=== INFORMATION PROVIDED ===

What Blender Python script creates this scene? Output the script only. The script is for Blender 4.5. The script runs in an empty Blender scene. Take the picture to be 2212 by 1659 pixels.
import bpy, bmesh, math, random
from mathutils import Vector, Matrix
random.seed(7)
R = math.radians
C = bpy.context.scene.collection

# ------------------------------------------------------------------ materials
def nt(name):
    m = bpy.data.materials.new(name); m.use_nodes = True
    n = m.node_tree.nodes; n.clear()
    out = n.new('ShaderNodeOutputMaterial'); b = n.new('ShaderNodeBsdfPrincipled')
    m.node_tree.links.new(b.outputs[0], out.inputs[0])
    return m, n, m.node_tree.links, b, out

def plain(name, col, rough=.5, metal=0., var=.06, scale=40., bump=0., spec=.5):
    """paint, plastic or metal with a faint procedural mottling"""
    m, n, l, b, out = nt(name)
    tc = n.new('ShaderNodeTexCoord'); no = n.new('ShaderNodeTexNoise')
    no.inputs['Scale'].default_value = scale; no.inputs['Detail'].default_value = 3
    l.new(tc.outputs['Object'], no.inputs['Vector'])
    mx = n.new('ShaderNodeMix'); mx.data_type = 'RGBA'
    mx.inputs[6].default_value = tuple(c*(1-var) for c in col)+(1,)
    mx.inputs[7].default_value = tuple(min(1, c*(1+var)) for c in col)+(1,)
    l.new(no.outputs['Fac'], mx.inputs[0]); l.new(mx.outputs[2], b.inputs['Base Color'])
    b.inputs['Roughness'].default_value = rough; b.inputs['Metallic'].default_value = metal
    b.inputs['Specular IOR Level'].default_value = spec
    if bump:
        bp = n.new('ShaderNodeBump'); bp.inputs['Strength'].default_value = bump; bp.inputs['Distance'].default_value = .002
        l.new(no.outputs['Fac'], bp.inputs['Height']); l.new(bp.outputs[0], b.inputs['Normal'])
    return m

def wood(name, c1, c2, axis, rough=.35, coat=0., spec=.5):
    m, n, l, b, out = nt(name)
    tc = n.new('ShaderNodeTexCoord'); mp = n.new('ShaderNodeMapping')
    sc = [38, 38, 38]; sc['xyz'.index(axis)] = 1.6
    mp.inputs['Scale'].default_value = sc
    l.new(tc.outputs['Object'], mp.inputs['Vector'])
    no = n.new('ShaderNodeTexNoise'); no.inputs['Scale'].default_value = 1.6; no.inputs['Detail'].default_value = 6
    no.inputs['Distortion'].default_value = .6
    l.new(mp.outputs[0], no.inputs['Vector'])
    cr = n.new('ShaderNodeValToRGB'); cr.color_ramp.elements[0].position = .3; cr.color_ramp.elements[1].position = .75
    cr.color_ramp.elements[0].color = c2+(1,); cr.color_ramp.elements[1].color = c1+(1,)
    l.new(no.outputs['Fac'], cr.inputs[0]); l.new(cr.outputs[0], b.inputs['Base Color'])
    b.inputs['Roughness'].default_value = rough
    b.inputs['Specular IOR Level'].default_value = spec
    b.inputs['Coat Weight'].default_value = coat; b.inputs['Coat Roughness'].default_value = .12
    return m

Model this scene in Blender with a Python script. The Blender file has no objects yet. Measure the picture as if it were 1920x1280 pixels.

===

(EXERCISE GOAL) Copy every line exactly. Leave nothing out.

(WRITTEN SOLUTION)
What Blender Python script creates this scene? Output the script only. The script is for Blender 4.5. The script runs in an empty Blender scene. Take the picture to be 2212 by 1659 pixels.
import bpy, bmesh, math, random
from mathutils import Vector, Matrix
random.seed(7)
R = math.radians
C = bpy.context.scene.collection

# ------------------------------------------------------------------ materials
def nt(name):
    m = bpy.data.materials.new(name); m.use_nodes = True
    n = m.node_tree.nodes; n.clear()
    out = n.new('ShaderNodeOutputMaterial'); b = n.new('ShaderNodeBsdfPrincipled')
    m.node_tree.links.new(b.outputs[0], out.inputs[0])
    return m, n, m.node_tree.links, b, out

def plain(name, col, rough=.5, metal=0., var=.06, scale=40., bump=0., spec=.5):
    """paint, plastic or metal with a faint procedural mottling"""
    m, n, l, b, out = nt(name)
    tc = n.new('ShaderNodeTexCoord'); no = n.new('ShaderNodeTexNoise')
    no.inputs['Scale'].default_value = scale; no.inputs['Detail'].default_value = 3
    l.new(tc.outputs['Object'], no.inputs['Vector'])
    mx = n.new('ShaderNodeMix'); mx.data_type = 'RGBA'
    mx.inputs[6].default_value = tuple(c*(1-var) for c in col)+(1,)
    mx.inputs[7].default_value = tuple(min(1, c*(1+var)) for c in col)+(1,)
    l.new(no.outputs['Fac'], mx.inputs[0]); l.new(mx.outputs[2], b.inputs['Base Color'])
    b.inputs['Roughness'].default_value = rough; b.inputs['Metallic'].default_value = metal
    b.inputs['Specular IOR Level'].default_value = spec
    if bump:
        bp = n.new('ShaderNodeBump'); bp.inputs['Strength'].default_value = bump; bp.inputs['Distance'].default_value = .002
        l.new(no.outputs['Fac'], bp.inputs['Height']); l.new(bp.outputs[0], b.inputs['Normal'])
    return m

def wood(name, c1, c2, axis, rough=.35, coat=0., spec=.5):
    m, n, l, b, out = nt(name)
    tc = n.new('ShaderNodeTexCoord'); mp = n.new('ShaderNodeMapping')
    sc = [38, 38, 38]; sc['xyz'.index(axis)] = 1.6
    mp.inputs['Scale'].default_value = sc
    l.new(tc.outputs['Object'], mp.inputs['Vector'])
    no = n.new('ShaderNodeTexNoise'); no.inputs['Scale'].default_value = 1.6; no.inputs['Detail'].default_value = 6
    no.inputs['Distortion'].default_value = .6
    l.new(mp.outputs[0], no.inputs['Vector'])
    cr = n.new('ShaderNodeValToRGB'); cr.color_ramp.elements[0].position = .3; cr.color_ramp.elements[1].position = .75
    cr.color_ramp.elements[0].color = c2+(1,); cr.color_ramp.elements[1].color = c1+(1,)
    l.new(no.outputs['Fac'], cr.inputs[0]); l.new(cr.outputs[0], b.inputs['Base Color'])
    b.inputs['Roughness'].default_value = rough
    b.inputs['Specular IOR Level'].default_value = spec
    b.inputs['Coat Weight'].default_value = coat; b.inputs['Coat Roughness'].default_value = .12
    return m

Model this scene in Blender with a Python script. The Blender file has no objects yet. Measure the picture as if it were 1920x1280 pixels.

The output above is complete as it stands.